Most landowners have a vision of agriculture focused on delivering quality products and high yields. Respondents see the area as an agricultural landscape, but they also see strong signals that nature is being integrated into the area. Farmers who practice agricultural nature management have positive experiences with their collaboration partners, but are annoyed by the messy appearance of the nature-inclusive plots. Changes are welcome, provided that the usefulness is clear, and the earning capacity is not endangered. The continuously changing policy without clear perspective is a source of annoyance. They are open to exchanging or renting land, but prefer not to sell.

To achieve a more nature-inclusive design of the project area, it is important to start from the motivation of farmers and landowners. Farmers have a strong passion for their profession and their production, so it is important to make their performance in terms of biodiversity and sustainability visible, so that they can communicate their craftsmanship to each other. The grasslands in the project area are already used in a relatively extensive way.
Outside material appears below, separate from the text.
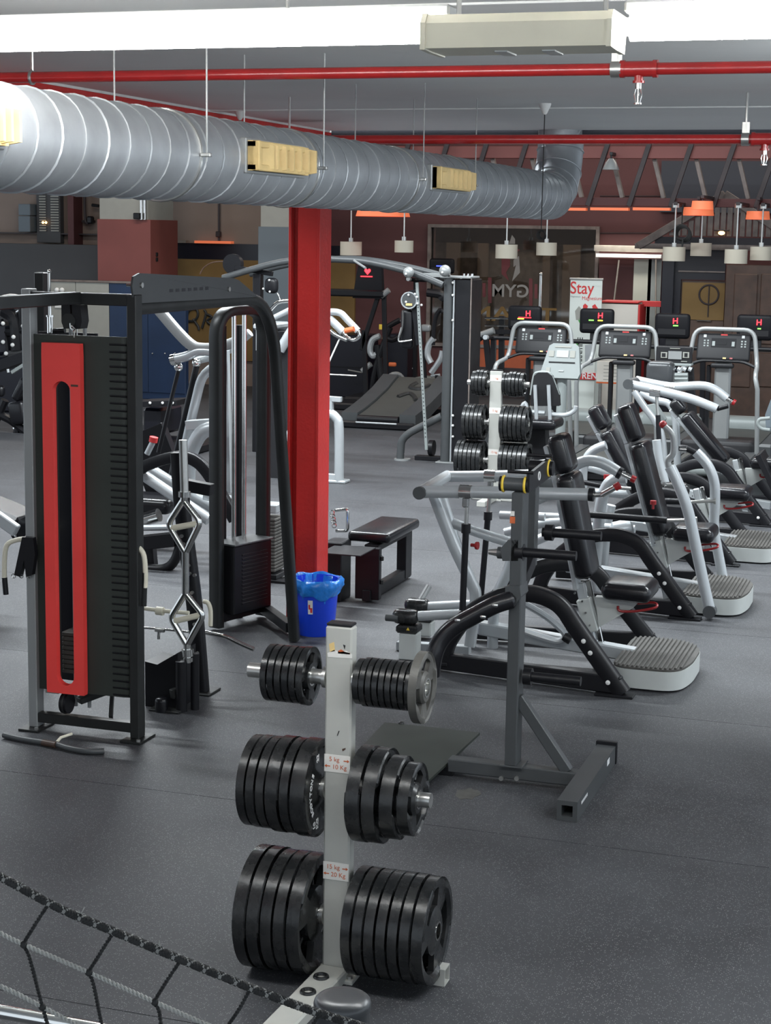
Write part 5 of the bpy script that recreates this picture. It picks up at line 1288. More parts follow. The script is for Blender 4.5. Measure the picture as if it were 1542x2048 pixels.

A low-threshold way to extensify is therefore to see if these livestock farms would like to expand their practice. To continue arable farming in the area, practices will have to be adapted. Think of alternative crops that are resistant to drought, the application of flower-rich field margins or the principles of Farmers for Nature. In the elaboration of the conceptual design, it has been chosen to maintain ground based agriculture, especially grassland for dairy farming, as the main function. In addition, space is provided for innovative concepts such as agroforestry, nature-inclusive solar parks and nature-inclusive housing, efforts are being made to introduce landscape elements and there is room for new nature.